My application has long cable runs (up to 40 metres) that go to externally mounted motors.  These are isolated from direct weather but normal "outside" problems can be present - lightening mainly.  Wiring is floating but induced currents could be significant.  I am not expecting to protect against direct strike to the (pole mounted) systems.  I would like to provide reasonable level of protection.

Unidirectional 1500W transient suppressors in an SMC pkg from each output to GND would be a start, possibly also DIN rail mounted lightening surge arrestors (but possibly too slow to be of huge benefit).  Would the single diode drop breakdown in the reverse direction present any problem?  It will appear in parallel to the low side MOSFETs body diodes.  Which raises the issue of whether the tansient suppressors should go on the inboard or outboard side of the current-limiting inductors.  I am thinking inboard side.

I will probably be including fusing as well (resettable or PCB mount .. not sure yet) but this will mainly be to catch load wiring errors as an adjunct to the cycle-by-cycle limiting of the chip.
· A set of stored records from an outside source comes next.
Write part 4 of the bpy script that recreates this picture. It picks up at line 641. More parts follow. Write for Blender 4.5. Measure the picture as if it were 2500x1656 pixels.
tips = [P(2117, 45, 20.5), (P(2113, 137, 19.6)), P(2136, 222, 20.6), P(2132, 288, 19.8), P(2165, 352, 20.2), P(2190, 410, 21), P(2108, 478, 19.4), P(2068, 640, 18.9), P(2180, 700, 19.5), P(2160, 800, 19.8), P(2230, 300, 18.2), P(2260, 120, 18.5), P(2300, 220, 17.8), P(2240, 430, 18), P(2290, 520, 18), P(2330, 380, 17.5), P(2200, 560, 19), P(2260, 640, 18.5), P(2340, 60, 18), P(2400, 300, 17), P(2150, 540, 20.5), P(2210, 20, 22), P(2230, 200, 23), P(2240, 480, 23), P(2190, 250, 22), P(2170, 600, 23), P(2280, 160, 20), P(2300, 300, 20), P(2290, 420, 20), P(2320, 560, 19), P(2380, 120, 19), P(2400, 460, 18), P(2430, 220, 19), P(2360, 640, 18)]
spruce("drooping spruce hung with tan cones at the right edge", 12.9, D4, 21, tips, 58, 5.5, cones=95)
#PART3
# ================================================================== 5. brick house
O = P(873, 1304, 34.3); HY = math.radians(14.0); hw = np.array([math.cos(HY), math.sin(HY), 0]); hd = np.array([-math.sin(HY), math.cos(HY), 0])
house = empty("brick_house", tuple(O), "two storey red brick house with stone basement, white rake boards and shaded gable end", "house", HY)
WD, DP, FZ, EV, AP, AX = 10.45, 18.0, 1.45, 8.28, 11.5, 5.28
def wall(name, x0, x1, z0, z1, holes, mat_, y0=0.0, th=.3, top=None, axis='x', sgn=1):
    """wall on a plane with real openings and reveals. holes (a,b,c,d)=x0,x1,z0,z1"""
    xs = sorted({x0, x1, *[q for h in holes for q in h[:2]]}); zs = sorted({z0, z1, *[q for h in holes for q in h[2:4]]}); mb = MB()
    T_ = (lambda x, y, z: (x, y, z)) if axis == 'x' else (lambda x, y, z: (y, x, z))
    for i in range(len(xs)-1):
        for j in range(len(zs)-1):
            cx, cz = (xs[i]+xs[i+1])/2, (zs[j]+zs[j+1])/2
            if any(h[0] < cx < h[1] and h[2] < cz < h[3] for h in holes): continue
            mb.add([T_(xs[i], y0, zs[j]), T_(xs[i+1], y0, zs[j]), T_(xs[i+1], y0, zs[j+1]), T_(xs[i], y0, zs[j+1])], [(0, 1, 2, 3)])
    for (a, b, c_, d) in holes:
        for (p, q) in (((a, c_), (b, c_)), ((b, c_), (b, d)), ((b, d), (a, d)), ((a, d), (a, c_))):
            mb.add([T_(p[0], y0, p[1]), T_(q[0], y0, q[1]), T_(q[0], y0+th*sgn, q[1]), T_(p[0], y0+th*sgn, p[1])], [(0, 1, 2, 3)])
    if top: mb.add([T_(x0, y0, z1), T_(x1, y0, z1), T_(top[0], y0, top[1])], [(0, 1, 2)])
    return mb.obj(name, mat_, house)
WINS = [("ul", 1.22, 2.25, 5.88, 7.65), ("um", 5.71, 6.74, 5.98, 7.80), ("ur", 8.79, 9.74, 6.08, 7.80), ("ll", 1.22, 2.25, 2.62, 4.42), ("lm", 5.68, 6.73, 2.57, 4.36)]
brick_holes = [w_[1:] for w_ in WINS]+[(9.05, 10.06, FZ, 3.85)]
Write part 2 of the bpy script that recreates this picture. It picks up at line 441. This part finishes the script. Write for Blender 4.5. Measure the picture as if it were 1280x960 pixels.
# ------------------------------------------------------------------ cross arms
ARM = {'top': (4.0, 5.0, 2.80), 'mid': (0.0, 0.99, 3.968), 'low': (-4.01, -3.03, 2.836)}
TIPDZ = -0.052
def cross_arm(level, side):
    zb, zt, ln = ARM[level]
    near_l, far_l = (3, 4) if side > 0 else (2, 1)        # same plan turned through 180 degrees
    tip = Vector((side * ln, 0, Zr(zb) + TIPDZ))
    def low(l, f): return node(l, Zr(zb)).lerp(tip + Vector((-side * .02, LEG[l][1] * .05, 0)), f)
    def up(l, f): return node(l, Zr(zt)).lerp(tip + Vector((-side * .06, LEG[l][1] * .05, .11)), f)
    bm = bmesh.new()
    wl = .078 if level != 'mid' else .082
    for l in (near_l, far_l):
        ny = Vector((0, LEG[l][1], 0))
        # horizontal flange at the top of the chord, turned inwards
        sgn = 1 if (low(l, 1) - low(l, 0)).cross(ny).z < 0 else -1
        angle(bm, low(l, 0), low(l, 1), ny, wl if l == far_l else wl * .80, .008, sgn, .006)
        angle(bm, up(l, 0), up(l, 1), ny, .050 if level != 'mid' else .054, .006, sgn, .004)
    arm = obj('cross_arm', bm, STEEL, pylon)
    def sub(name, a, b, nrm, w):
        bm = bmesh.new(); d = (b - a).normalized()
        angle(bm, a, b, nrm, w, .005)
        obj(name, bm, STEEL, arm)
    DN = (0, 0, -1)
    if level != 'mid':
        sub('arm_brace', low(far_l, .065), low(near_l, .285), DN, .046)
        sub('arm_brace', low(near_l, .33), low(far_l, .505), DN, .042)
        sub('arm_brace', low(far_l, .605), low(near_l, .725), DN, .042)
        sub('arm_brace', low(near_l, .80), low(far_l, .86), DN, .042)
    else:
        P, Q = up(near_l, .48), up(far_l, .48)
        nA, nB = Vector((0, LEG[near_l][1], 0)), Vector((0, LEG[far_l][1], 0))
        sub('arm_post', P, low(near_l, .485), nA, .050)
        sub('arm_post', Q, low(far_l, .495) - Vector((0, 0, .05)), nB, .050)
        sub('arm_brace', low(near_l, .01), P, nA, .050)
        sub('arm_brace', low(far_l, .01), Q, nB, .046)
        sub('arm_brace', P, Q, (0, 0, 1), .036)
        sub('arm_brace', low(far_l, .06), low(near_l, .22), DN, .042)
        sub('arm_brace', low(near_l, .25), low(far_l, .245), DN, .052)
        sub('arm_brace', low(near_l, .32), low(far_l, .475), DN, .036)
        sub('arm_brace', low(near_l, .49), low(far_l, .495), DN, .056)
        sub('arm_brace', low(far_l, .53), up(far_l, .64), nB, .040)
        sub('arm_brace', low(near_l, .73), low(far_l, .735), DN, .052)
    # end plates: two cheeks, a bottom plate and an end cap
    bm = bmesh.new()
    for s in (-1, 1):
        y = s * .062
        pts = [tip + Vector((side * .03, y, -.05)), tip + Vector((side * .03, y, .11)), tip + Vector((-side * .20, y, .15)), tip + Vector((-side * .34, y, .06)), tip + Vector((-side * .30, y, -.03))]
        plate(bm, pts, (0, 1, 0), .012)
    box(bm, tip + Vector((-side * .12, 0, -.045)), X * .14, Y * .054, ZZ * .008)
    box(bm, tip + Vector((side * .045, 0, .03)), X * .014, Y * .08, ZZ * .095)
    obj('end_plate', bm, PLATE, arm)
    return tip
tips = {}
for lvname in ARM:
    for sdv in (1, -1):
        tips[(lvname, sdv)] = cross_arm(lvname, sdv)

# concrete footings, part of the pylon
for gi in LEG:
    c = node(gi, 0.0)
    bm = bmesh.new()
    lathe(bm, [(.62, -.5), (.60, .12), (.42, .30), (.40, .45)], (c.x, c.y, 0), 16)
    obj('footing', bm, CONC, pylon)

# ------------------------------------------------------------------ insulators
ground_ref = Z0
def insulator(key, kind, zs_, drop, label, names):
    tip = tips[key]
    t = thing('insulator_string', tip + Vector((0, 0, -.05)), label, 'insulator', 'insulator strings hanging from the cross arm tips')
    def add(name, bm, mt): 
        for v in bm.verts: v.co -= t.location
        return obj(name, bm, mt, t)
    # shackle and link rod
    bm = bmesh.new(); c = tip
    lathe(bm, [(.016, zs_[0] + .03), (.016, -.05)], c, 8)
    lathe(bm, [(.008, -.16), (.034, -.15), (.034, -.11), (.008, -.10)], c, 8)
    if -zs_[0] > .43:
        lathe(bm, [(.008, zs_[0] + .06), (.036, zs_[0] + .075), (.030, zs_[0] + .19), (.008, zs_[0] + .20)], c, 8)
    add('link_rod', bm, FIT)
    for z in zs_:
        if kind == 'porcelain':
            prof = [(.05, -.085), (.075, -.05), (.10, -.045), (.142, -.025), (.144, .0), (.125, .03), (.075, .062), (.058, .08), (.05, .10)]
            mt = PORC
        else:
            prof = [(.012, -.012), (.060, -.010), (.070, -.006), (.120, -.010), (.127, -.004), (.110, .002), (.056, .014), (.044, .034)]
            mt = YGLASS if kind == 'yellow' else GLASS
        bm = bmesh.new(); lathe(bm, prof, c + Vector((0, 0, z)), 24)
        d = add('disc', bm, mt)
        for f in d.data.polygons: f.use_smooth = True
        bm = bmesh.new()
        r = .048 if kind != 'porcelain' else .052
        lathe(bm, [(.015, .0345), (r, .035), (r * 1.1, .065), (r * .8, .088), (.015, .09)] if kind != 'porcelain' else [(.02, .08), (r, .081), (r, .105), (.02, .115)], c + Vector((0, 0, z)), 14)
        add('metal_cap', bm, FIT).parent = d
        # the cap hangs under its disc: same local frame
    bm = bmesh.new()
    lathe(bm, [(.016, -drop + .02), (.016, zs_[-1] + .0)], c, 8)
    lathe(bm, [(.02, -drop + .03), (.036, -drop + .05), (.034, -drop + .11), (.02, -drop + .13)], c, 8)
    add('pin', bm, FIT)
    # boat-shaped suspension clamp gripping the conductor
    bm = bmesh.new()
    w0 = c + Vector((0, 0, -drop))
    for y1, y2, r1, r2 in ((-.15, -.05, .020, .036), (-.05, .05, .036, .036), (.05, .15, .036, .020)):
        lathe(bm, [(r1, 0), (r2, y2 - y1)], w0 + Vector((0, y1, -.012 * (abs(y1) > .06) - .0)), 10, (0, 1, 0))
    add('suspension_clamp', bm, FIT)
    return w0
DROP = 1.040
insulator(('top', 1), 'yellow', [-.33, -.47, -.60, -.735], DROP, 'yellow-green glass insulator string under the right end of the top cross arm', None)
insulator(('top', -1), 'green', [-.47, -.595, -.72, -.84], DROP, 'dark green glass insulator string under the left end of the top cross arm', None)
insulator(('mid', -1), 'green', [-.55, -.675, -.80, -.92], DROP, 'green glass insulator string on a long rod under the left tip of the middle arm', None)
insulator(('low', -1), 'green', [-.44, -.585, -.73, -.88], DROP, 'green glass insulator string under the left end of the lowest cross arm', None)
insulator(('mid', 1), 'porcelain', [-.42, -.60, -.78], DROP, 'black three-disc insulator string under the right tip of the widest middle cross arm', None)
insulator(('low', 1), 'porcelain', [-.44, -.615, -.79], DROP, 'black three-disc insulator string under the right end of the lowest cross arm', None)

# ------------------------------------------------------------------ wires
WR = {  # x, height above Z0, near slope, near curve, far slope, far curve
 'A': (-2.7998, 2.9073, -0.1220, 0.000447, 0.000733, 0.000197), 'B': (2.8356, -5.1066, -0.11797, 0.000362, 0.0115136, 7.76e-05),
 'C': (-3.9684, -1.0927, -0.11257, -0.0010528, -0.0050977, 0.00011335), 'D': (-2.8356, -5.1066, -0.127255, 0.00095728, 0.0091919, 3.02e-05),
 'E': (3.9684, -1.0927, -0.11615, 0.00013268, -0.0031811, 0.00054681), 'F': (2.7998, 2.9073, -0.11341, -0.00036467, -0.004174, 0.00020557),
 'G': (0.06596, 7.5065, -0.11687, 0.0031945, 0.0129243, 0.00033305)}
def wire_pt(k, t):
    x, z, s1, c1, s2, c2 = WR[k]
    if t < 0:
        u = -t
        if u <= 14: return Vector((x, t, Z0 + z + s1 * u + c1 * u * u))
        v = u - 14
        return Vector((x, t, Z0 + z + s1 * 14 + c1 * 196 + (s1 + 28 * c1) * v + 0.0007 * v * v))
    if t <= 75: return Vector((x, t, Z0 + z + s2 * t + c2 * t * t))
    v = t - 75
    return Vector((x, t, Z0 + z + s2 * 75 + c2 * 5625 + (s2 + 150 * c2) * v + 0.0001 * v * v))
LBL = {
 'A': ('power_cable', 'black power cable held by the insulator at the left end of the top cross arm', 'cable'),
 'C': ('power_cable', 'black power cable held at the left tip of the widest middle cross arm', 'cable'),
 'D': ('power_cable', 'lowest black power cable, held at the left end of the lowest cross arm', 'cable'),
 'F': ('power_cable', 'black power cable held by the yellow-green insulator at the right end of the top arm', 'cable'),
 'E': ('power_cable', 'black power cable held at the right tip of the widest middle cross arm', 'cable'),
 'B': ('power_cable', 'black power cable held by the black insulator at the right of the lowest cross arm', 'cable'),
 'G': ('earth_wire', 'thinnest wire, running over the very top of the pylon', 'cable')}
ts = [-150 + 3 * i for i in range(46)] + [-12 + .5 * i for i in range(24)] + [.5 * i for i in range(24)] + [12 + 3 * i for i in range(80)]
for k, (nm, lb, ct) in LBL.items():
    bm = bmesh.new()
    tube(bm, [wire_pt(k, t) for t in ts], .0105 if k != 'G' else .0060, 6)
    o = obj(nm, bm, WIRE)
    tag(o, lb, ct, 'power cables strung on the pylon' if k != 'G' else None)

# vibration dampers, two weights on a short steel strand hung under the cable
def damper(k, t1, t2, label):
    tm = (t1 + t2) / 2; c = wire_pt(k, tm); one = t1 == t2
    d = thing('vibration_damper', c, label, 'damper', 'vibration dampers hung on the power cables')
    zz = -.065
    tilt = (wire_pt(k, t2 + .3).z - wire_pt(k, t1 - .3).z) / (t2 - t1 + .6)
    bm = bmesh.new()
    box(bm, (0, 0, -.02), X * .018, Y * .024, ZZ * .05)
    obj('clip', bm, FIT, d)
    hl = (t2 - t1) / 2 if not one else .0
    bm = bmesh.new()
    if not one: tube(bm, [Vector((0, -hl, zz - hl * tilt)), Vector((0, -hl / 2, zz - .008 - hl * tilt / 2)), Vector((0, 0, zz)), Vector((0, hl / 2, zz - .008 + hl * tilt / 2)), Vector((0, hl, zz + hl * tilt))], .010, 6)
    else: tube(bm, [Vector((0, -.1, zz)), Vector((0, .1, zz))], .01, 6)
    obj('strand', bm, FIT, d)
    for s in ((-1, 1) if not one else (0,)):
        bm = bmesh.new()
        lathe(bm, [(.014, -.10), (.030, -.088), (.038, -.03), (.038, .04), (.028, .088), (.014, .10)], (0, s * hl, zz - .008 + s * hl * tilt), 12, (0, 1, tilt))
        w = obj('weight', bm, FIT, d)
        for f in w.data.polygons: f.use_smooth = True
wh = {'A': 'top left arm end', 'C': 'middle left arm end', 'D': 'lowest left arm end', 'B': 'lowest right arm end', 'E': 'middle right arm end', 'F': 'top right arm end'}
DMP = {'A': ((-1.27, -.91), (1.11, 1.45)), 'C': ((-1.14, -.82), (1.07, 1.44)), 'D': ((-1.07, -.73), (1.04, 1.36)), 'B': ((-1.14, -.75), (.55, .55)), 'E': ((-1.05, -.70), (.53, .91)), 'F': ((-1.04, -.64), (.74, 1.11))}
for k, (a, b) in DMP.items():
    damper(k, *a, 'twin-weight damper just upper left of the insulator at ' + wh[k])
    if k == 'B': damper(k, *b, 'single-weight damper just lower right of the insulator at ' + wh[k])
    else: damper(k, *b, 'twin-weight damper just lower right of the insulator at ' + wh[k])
Motor supply is 48V regulated.  Most of the motors (this is multi-channel) will be driven in simple full-bridge mode.  A few will need higher current and will be driven in parallel full bridge mode.  Motor control is not needing to be very precise in this application. I will be being very generous in the bulk PVDD decoupling caps (more than EVM) and the local 100nF decouplers will be very close to the chip.  I was going to make provision for snubbers (3.3R+10nF) from each output to ground (on the external side of the current limiting inductors).

Would the transient suppressors cause any issue?  Inboard or outboard side?

Any suggestions on anything more I can do to increase reliability?

Thanks,

Ian

  • 0
    TI__Guru 55605 points

    Ian,

     

    1)  This is no problem.  We added the 1ohm resistors to the DRV8432 layout based on lessons learned on the DRV8402.  The 1ohm can stay in there for the DRV8402.

    2)  TVS directly on the outputs work well and we have seen success with these components in the past in limiting spike voltages on the outputs.  I have attached a series we have used in the past.....not nearly as large as the ones you are describing, but the same idea in principle.  

    As you also mentioned, the snubbers are effective, but I would recommend placing them directly on the outputs as well for maximum effectiveness in limiting the fast rising edges.  

    0763.TVS-SMAJseries.pdf

     

    One other suggestion would be to make sure the heatsink on the top of the package is connected to GND.  The substrate of the die is exposed to the top side PowerPAD and should have a connection to board GND.  If the heatsink is anodized, scrape off the portion in contact with the exposed metal pad.  

     

     

  • 0 in reply to Ryan Kehr
    Prodigy 50 points

    Thanks Ryan,

    You wrote:

    "As you also mentioned, the snubbers are effective, but I would recommend placing them directly on the outputs as well for maximum effectiveness in limiting the fast rising edges."


    When you say "outputs" were you suggesting of the system (motor side of series output inductors) or outputs of the '8402/'8432?  Just wanting to be clear on your comment.

    I am in two minds here - I also need to be considering radiated EMC issues as well in my case.  So putting a shunt snubber (few ohms in series with a a few 10's nF) on the output of the system has some advantage here.   However, the reciprocal will be the case for any conducted spikes being picked up on the external lines.  In this case a snubber will be more effective on the inboard side of the series inductors.

    Resistor has to be quite power unfortunately in my case, a few watts, which is a nuisance. due to high power rail and I don't want too low a value in order to not create a high Q filter (with the motor inductance (motor is about 6 ohms and 6.8 mH).

    Thanks,

    Ian

     

  • 0 in reply to IGW84
    TI__Guru 55605 points

    Ian,

     

    I was suggesting the "outputs" of our device, but the tradeoffs that you mention are certainly spot on in terms of the placement of the snubber.  Most of my customers are more concerned with conducted, but they also don't have the long wire runs that you have.  

    You could, of course, have the stuff options for both in order to have the options open later when it is certification time.